I can relate to what you have written, my only suggestion would be take your time to sell,to give away , to keep, you are still very vulnerable, is there any hurry to act KNOW?
I meant NOW sorry about that
My mother died last Dec.; I am truly sorry for your loss. Here are some practical solutions I came up with.
We donated her clothes and shoes. I contacted women's shelters and donated some specific things, like toiletries, that they accept. Boxed and canned food went to the homeless shelter and the food bank. One organization we worked with came to do pick - ups - it's called Saver's out here, and is a big, non profit thrift store.

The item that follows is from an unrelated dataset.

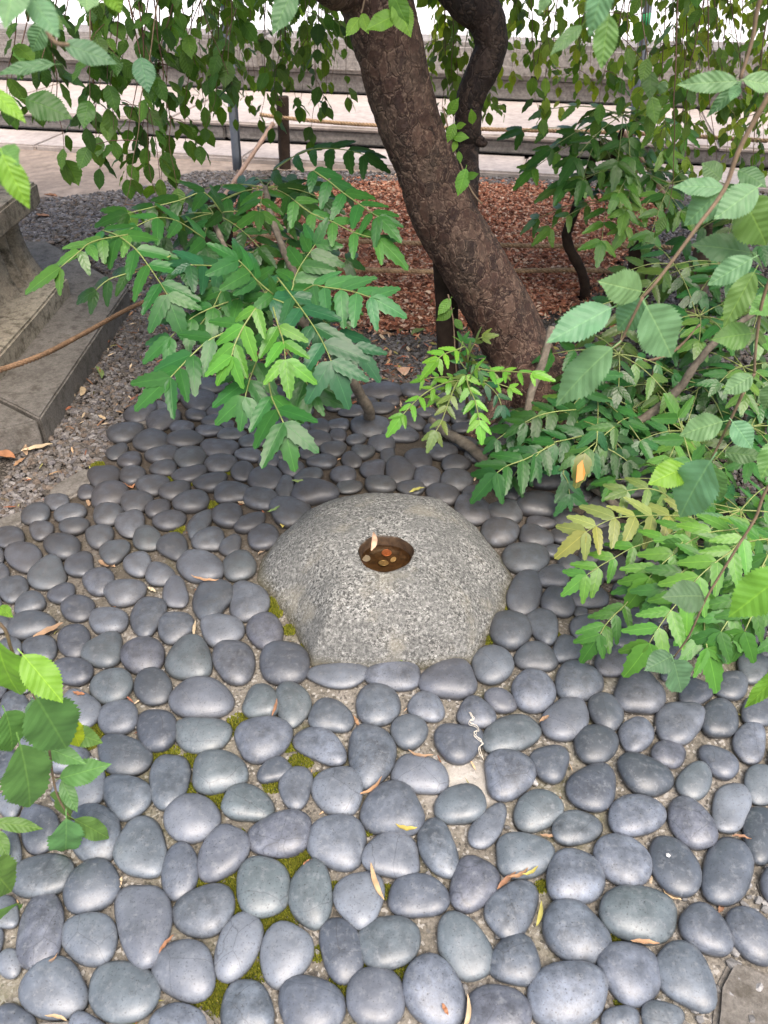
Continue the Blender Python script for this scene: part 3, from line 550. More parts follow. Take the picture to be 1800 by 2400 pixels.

Like you, I did not want to miss something important; thus, I have a very full basement! I put the pictures away for another time. Also her letters.
At her service, I picked out some little mementos and gave them to relatives - she had many different collections.
Good luck getting through this difficult time. It sounds like you have good family support. Take care.
maybe we should just burn it all when we go into the home and only leave money.
Hi
I just finish reading an article in the New Yorker ed. Oct.11 2010, page 68 by Jennifer Egan Called Something Borrowed...Dealing with the Dead. Very interesting, I hope you get a second to read it.
all the best in this path...of sorrow
I found your page by chance and read your piece - it's very touching. I'm sorry about your loss. It will take time to go through all the memories. Relive and savor as much as you can before you pack and part with tangible mementos.
~R
What you are doing, sorting through her things, is an act of love. I've been there, trying to decide what's important and valuable. You're right -- you'll need time. I hope you give yourself that time. I am sorry for your loss.
Sorry to hear about your mom. This is beautifully written & so true. My mom died last November & I am still going through her stuff & it is just like going through her life -- & mine -- all over again. All the letters, the photos, the clothes...all the trying-to-figure-out why she kept this or that. I have no idea why my mother had a box filled with old license plates -- was she dating a prisoner?

I think this post is an excellent way to honor your mother. And I'd agree with some of the other posters -- take your time, because it will get a little easier down the line.